According to union officials, the First Amendment has never been so interpreted and doing so would conflict with the Supreme Court’s long-established deference to state decisions about their public workforces.

At issue in the case is whether non-union members, who share in the wages, benefits and protections that have been negotiated into a collectively bargained contract, may be required to pay their fair share for the cost of those negotiations.

On Friday (Jan. 19), the AFL-CIO and a broad coalition of organized labor groups, religious organizations, civil rights groups or and academics filed amicus briefs asking the high court asking to defend the working people’s right to effectively organize and negotiate.

In a brief submitted by the National Teachers Association, the nation’s largest professional teachers’ union argues that the case’s backers are attempting to write the rules further in favor of their own special corporate interests and other billionaires.

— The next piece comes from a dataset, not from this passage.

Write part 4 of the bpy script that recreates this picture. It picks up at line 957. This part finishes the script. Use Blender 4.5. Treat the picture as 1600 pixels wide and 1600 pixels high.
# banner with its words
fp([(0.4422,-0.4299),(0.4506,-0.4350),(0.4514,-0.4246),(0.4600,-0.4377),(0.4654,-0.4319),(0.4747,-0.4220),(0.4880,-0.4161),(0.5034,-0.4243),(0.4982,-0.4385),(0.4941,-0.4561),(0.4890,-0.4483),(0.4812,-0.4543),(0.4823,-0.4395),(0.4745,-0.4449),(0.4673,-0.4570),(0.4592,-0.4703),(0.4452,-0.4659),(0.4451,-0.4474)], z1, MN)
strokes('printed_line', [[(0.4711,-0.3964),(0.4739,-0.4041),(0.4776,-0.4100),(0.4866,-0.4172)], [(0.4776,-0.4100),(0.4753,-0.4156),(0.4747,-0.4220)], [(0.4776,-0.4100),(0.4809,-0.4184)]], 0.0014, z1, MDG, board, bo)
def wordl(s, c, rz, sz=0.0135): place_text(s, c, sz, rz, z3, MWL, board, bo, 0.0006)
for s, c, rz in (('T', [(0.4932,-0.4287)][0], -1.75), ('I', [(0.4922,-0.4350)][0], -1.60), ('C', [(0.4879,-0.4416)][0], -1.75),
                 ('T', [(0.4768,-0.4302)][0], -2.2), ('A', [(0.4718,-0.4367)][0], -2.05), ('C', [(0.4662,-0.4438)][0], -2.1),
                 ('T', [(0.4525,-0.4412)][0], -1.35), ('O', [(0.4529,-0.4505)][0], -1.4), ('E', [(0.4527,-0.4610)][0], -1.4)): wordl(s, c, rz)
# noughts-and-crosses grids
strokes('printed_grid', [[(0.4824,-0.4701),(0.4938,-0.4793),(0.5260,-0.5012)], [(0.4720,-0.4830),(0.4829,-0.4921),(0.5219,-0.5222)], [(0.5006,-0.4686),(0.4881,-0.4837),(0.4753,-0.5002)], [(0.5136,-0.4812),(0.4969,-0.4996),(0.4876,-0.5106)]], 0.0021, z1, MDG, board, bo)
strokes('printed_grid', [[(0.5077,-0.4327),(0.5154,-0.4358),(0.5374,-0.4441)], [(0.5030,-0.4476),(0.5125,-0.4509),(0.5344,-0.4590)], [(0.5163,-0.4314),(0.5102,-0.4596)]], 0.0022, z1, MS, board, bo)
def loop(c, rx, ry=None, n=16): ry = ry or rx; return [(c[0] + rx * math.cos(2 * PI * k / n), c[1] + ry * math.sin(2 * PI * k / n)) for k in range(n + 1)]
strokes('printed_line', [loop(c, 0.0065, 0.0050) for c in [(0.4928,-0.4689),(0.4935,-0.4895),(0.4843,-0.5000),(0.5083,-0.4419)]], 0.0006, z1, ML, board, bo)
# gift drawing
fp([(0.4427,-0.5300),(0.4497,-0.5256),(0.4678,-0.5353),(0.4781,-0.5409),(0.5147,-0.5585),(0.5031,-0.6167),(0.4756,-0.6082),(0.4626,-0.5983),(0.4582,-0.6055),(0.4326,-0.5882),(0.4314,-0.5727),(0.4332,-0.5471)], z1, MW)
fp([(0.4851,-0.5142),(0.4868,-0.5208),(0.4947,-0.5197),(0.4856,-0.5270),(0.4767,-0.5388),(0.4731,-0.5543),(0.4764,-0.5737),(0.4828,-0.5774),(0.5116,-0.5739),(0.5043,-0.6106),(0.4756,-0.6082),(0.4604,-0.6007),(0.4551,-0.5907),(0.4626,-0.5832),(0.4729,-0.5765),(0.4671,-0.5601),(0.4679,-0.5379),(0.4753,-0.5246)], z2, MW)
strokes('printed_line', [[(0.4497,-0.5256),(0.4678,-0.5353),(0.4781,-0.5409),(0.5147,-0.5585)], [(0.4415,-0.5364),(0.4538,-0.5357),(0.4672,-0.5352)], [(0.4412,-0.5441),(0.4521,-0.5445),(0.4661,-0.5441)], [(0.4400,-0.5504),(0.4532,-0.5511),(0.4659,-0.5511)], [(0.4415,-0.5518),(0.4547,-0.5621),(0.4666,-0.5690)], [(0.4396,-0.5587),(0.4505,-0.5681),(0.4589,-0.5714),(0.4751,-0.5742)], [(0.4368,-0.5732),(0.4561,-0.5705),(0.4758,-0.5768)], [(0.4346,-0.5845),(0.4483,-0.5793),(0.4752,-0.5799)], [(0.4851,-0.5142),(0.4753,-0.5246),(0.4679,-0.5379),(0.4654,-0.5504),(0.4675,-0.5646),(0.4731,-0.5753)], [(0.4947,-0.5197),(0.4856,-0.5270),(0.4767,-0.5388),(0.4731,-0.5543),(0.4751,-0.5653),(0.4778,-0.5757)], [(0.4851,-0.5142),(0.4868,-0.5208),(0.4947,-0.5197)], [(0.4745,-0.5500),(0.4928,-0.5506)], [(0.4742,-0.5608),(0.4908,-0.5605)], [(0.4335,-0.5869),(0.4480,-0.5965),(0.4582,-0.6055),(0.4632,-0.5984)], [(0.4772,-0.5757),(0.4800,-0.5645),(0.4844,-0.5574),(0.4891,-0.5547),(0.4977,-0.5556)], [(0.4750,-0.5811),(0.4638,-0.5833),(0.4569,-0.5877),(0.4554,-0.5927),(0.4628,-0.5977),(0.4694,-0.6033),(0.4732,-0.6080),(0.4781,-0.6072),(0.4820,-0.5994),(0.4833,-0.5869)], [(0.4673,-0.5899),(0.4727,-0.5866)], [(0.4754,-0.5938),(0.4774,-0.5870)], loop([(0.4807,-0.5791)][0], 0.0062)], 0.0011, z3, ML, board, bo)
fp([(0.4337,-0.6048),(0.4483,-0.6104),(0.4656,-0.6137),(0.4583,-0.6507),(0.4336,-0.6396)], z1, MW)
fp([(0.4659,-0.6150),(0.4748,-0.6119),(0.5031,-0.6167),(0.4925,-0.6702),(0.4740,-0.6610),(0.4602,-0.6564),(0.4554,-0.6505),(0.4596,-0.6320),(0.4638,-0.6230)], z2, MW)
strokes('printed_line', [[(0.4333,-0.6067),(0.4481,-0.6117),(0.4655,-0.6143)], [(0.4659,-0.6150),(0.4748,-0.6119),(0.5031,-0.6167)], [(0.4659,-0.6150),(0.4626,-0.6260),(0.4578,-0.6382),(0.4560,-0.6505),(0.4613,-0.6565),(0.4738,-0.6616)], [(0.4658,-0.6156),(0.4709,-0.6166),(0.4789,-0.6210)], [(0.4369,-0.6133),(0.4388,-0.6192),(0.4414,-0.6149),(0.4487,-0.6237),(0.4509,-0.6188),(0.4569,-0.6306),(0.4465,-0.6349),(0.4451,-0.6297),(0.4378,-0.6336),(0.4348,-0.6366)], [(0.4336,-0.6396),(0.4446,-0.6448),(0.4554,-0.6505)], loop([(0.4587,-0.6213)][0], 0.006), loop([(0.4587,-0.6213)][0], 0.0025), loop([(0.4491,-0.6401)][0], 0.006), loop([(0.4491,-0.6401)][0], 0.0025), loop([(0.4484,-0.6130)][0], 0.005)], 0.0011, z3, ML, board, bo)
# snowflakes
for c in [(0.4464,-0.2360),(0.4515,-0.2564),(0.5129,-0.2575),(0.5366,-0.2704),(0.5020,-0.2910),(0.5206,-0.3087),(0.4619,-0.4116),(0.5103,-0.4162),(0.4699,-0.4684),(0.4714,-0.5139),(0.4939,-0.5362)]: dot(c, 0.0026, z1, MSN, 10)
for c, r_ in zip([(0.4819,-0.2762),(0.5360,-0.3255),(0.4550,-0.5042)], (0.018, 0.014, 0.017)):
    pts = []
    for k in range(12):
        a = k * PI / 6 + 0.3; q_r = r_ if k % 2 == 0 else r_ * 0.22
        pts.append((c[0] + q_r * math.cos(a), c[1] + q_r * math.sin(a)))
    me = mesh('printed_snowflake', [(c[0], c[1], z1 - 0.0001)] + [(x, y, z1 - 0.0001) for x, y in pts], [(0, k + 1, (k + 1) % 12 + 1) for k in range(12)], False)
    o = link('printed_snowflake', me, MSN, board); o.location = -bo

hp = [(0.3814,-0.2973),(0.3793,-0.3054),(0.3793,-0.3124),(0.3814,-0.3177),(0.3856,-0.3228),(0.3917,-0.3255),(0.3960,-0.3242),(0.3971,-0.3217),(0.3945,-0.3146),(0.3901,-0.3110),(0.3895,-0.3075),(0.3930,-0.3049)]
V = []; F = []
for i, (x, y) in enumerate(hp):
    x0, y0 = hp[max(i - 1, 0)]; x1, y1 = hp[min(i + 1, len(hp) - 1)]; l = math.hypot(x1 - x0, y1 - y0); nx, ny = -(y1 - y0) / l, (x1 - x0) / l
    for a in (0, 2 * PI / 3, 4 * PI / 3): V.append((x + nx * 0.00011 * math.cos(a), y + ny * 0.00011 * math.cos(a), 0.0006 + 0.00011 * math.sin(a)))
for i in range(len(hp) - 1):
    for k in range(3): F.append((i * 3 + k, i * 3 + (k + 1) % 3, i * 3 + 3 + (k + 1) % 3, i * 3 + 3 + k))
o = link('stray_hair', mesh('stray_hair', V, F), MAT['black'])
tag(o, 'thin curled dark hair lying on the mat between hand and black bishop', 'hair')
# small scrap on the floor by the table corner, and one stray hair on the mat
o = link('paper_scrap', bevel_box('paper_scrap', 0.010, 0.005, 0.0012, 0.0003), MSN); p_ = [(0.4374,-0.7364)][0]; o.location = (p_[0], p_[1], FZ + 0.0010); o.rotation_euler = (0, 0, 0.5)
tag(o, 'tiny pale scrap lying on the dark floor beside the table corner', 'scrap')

“The politically-motivated backers behind Janus know this case is nothing more than a smokescreen for what they’re really trying to do,” said NEA President Eskelsen García.

“Point blank, this case is an assault on the freedoms of working people to earn a better life for themselves and their families.”

The National Right to Work Foundation (NRTWF), which union officials say is tied to the Koch brothers and other moneyed corporate interests, argue the case will end labor laws authorizing and promoting monopoly bargaining that top union bosses to offer the only employee perspective on workplace matters at the negotiating table.